TASK OBJECTIVE - Repeat the span of the entries below that starts at the line with "Build this scene" and ends at the line with "BACK = -3.35", nothing more. Skip the pictures.

(Rows from a 3D scene dataset)
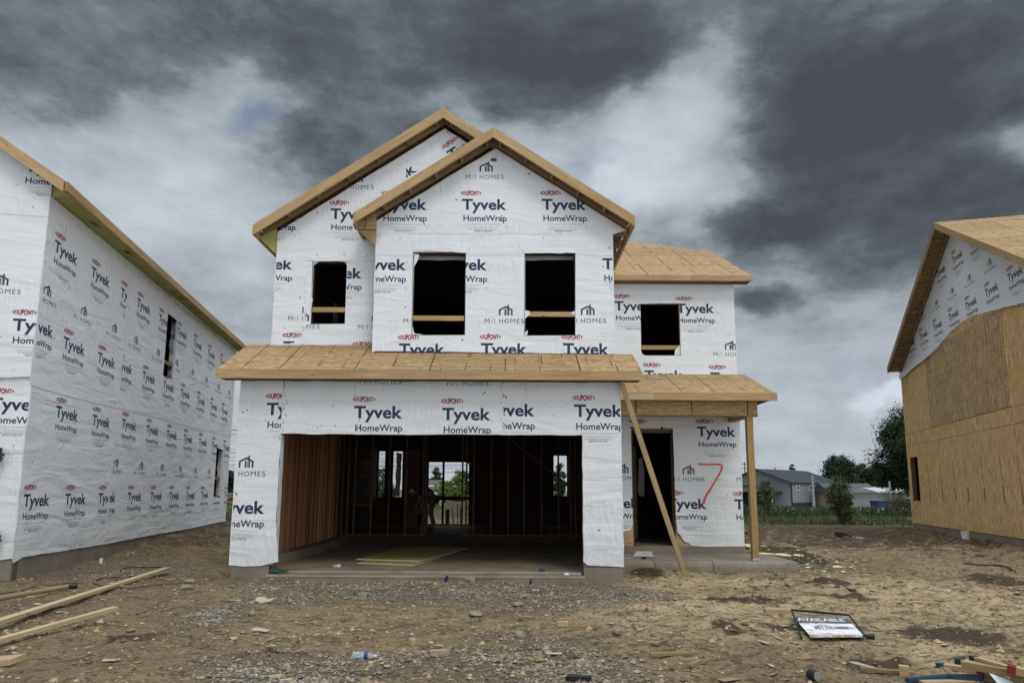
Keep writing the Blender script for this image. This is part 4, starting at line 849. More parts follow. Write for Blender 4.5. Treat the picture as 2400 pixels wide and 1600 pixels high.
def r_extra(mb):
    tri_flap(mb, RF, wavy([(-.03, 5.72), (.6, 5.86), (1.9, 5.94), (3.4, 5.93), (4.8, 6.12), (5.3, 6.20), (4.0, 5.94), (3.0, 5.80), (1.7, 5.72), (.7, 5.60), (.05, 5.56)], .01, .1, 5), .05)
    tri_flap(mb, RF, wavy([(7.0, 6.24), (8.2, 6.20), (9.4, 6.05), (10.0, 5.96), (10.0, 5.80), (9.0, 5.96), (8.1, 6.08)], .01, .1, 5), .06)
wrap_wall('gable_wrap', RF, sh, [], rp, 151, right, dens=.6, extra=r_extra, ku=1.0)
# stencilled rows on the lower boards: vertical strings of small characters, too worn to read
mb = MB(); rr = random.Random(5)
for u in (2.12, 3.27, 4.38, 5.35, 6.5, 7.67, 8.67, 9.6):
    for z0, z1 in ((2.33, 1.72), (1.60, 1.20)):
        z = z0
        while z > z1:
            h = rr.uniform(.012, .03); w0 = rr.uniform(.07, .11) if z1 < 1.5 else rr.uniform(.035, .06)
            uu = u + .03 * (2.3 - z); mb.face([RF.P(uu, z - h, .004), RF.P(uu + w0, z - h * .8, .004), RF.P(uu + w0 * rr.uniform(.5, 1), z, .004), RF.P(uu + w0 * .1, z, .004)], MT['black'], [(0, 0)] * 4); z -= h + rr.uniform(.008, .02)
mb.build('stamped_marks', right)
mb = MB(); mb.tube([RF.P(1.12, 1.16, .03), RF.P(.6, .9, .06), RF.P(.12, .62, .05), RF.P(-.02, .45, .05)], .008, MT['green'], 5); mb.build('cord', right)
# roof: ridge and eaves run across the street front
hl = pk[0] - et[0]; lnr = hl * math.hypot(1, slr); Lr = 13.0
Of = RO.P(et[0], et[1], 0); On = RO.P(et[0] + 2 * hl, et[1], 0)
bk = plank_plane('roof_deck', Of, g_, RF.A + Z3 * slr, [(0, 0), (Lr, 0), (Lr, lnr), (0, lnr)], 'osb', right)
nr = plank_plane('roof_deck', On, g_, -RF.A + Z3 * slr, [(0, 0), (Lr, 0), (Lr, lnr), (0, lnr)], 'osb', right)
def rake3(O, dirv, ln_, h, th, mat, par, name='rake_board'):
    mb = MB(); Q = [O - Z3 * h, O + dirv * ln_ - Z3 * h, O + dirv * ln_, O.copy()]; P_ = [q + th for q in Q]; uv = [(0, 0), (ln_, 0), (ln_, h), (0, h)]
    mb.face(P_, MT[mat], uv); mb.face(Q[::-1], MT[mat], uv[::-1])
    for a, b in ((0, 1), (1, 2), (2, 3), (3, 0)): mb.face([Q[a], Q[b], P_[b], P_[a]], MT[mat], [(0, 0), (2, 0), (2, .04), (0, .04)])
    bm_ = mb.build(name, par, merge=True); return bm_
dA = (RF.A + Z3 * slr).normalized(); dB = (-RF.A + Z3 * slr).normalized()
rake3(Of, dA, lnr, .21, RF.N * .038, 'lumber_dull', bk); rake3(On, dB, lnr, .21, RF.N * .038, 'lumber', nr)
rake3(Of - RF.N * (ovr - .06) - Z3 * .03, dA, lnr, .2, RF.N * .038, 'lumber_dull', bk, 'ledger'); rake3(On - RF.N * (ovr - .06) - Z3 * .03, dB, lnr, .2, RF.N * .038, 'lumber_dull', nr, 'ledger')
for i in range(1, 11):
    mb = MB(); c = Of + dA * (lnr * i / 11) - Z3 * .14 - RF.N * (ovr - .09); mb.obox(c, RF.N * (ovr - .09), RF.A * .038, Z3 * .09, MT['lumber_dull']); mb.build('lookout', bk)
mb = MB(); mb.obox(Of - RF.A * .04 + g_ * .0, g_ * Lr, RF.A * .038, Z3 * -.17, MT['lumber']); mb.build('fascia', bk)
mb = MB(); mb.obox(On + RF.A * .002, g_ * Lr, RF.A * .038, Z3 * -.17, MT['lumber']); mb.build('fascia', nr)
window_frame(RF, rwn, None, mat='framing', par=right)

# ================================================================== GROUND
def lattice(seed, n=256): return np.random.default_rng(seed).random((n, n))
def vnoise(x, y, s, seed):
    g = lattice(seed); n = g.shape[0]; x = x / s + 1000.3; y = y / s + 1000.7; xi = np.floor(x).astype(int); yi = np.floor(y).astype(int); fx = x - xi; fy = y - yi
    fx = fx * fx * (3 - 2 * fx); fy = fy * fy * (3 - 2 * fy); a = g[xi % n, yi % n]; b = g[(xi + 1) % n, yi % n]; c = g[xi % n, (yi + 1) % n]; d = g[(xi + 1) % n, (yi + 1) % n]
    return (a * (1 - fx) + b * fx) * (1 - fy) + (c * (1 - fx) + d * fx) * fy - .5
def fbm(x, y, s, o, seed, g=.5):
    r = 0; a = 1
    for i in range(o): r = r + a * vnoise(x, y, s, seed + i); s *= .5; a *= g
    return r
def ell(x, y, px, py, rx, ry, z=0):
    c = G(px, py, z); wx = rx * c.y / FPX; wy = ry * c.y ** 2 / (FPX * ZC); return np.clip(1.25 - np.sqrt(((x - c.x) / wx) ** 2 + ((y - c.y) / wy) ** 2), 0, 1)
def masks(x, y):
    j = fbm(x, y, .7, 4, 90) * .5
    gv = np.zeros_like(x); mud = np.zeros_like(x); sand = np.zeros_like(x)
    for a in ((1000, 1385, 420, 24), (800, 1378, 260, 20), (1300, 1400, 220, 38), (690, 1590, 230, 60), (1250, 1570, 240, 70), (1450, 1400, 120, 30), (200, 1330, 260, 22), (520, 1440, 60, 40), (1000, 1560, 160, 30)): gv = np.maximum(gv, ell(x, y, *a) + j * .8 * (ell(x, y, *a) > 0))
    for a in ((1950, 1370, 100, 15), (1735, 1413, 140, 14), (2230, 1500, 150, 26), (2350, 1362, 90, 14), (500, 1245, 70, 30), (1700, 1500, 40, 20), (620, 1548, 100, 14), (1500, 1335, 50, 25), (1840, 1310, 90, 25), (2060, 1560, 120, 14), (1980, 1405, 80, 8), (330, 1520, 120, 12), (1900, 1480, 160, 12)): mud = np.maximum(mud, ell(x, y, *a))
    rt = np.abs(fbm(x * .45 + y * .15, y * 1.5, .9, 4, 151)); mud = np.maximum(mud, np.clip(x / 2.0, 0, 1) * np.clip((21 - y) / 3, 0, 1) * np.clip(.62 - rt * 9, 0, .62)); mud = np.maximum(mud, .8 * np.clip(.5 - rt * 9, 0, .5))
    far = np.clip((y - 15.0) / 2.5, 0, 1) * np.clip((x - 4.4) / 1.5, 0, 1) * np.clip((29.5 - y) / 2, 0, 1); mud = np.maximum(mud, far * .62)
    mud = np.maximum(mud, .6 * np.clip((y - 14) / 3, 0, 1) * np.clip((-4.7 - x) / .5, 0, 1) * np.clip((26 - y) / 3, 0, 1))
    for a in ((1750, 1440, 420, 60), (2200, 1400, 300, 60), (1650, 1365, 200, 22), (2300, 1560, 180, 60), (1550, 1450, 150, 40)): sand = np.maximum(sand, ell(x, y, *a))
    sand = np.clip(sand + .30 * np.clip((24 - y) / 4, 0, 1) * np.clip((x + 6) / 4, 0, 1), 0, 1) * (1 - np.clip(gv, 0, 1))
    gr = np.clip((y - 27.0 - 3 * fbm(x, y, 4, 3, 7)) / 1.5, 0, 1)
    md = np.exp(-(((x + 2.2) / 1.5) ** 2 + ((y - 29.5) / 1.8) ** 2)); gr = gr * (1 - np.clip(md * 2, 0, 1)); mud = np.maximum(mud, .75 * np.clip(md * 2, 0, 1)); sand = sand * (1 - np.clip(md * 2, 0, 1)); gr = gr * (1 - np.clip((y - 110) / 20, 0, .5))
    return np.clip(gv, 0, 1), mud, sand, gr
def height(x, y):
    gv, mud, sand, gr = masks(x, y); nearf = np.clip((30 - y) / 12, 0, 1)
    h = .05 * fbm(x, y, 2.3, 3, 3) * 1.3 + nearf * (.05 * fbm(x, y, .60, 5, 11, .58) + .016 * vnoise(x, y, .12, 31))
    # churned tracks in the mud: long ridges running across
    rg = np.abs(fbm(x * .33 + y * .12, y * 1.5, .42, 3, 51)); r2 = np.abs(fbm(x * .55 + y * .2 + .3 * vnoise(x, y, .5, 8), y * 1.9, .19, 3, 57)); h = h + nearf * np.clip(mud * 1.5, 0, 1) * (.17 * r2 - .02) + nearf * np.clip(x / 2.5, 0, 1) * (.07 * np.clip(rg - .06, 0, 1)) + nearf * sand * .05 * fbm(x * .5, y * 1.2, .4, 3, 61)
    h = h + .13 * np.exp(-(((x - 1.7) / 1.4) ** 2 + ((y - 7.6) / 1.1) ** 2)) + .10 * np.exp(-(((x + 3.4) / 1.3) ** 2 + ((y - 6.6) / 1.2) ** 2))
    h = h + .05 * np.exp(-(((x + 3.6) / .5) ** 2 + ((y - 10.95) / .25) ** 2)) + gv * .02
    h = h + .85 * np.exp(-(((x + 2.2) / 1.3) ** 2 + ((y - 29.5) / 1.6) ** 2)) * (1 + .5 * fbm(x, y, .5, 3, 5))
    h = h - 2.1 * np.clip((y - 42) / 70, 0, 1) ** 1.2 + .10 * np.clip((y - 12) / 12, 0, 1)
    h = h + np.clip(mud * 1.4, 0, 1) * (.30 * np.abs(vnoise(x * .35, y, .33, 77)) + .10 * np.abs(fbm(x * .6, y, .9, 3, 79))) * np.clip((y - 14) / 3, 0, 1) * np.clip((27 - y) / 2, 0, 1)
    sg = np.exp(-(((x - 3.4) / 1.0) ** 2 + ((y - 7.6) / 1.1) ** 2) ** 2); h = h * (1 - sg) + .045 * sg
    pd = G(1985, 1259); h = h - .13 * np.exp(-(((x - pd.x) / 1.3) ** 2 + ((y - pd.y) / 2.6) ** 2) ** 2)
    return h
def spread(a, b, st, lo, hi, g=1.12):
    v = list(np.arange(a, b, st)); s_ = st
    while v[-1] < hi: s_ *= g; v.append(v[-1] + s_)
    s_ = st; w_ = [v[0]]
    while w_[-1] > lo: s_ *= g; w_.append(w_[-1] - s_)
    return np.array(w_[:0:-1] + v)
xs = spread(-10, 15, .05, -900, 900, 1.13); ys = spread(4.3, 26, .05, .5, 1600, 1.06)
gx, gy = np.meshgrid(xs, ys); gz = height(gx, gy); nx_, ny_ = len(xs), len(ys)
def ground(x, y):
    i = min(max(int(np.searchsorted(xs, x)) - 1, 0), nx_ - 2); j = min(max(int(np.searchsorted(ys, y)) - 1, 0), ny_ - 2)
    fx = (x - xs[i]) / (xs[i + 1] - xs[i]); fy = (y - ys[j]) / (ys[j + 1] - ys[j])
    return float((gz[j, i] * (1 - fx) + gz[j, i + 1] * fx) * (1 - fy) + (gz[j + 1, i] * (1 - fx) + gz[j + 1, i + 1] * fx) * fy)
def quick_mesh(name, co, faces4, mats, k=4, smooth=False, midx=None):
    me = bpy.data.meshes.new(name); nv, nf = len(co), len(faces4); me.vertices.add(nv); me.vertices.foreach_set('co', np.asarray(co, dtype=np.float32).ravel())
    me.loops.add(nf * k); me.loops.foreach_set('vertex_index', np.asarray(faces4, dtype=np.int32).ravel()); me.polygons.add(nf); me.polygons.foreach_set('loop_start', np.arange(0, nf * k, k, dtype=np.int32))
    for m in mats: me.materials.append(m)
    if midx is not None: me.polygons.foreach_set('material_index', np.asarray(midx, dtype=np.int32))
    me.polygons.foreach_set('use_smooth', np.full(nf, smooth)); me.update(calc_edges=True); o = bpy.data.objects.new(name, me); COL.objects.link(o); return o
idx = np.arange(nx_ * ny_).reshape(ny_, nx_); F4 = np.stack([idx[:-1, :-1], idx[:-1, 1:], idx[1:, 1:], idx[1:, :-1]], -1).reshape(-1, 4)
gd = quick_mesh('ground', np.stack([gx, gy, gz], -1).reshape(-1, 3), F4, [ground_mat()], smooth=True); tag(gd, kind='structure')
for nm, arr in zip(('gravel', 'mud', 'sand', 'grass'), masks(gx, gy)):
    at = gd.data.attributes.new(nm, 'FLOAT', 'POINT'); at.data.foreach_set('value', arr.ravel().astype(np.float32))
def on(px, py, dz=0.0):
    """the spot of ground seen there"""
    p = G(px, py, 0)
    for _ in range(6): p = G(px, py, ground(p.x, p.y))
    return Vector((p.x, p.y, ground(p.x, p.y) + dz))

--

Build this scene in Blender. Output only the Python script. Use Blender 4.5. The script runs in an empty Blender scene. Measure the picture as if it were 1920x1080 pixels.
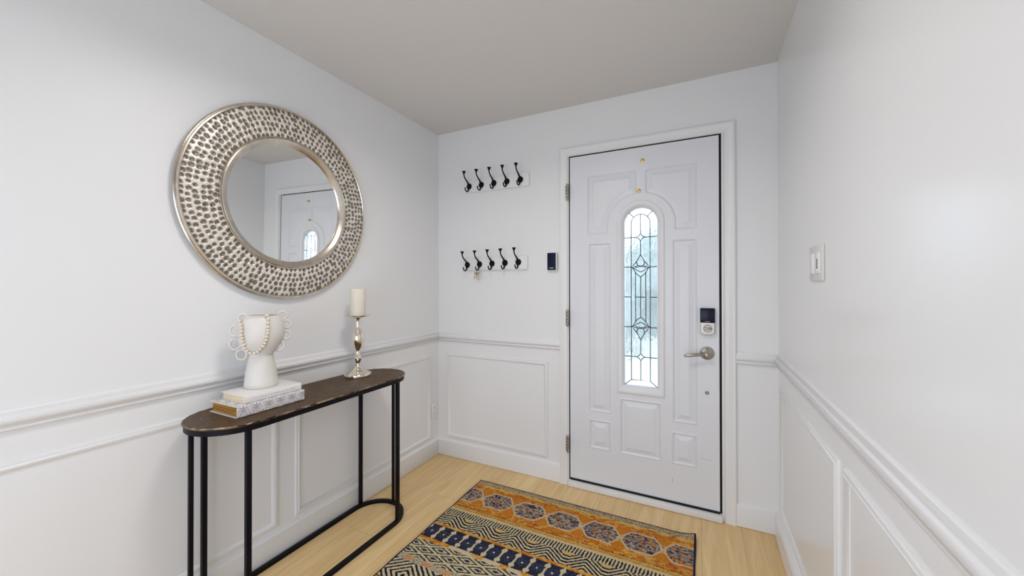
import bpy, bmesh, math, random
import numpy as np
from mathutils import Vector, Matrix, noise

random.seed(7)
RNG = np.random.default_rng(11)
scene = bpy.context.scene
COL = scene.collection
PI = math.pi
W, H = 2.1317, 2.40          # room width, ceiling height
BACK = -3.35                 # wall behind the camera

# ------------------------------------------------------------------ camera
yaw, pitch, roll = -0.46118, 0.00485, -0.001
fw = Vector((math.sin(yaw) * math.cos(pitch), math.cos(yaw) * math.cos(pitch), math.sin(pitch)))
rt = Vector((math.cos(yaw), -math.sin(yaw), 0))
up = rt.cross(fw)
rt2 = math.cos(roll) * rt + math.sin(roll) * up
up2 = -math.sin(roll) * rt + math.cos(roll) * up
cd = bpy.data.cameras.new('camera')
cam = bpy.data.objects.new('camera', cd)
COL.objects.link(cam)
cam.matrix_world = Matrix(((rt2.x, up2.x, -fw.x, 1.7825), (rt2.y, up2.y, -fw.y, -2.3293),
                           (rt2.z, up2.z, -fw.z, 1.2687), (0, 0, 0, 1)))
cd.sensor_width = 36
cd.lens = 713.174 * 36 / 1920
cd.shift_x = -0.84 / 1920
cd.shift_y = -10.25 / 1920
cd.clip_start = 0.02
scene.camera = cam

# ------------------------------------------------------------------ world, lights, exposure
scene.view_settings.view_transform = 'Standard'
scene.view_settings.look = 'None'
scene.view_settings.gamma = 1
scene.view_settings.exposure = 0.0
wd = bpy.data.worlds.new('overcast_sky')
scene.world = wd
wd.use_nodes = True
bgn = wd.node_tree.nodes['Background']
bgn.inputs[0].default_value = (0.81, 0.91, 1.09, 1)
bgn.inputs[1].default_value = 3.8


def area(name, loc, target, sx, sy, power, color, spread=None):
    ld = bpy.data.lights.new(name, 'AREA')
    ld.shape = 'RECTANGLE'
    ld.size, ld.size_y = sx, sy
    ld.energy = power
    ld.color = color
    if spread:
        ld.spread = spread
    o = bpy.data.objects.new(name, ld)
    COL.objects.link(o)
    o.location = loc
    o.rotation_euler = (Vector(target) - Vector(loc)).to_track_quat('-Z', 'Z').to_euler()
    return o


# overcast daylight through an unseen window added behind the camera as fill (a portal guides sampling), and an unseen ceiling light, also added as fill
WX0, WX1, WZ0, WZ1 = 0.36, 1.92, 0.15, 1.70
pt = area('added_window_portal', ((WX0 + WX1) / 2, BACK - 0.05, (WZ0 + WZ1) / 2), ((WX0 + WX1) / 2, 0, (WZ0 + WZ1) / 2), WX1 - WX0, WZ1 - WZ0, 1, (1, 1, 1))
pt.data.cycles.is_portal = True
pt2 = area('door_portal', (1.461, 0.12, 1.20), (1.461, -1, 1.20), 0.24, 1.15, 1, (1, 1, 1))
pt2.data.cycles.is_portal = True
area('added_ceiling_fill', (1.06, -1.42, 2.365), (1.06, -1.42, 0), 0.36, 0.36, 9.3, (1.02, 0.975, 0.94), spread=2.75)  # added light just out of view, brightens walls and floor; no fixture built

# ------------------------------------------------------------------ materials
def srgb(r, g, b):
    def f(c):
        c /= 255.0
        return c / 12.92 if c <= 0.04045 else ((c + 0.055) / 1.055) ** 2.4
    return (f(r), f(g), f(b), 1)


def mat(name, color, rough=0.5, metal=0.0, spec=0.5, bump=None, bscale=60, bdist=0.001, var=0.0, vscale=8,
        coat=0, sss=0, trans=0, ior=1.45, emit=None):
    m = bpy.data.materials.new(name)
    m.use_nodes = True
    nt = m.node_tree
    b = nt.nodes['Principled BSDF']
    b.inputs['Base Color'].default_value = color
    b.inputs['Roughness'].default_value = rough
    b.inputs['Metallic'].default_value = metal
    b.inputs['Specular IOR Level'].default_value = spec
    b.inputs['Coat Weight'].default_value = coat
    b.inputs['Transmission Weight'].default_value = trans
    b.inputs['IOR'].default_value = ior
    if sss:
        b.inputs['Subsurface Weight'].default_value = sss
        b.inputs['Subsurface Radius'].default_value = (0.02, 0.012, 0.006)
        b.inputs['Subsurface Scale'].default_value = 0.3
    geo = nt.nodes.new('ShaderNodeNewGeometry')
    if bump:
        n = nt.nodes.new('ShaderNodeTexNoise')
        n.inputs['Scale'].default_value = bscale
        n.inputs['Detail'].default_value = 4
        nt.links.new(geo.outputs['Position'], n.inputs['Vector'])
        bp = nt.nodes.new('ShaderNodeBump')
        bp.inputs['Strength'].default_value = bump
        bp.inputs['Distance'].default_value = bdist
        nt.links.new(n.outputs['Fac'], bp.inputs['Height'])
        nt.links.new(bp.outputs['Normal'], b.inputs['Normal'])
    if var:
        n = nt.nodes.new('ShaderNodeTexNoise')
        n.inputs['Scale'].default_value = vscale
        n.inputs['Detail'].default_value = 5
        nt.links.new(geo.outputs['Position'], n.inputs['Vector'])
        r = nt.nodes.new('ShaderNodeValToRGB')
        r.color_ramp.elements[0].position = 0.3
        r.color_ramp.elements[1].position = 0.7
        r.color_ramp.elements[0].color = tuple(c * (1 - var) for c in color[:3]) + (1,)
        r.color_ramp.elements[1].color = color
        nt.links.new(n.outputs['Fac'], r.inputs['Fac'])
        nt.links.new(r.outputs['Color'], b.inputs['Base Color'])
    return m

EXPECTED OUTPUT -
Build this scene in Blender. Output only the Python script. Use Blender 4.5. The script runs in an empty Blender scene. Measure the picture as if it were 1920x1080 pixels.
import bpy, bmesh, math, random
import numpy as np
from mathutils import Vector, Matrix, noise

random.seed(7)
RNG = np.random.default_rng(11)
scene = bpy.context.scene
COL = scene.collection
PI = math.pi
W, H = 2.1317, 2.40          # room width, ceiling height
BACK = -3.35                 # wall behind the camera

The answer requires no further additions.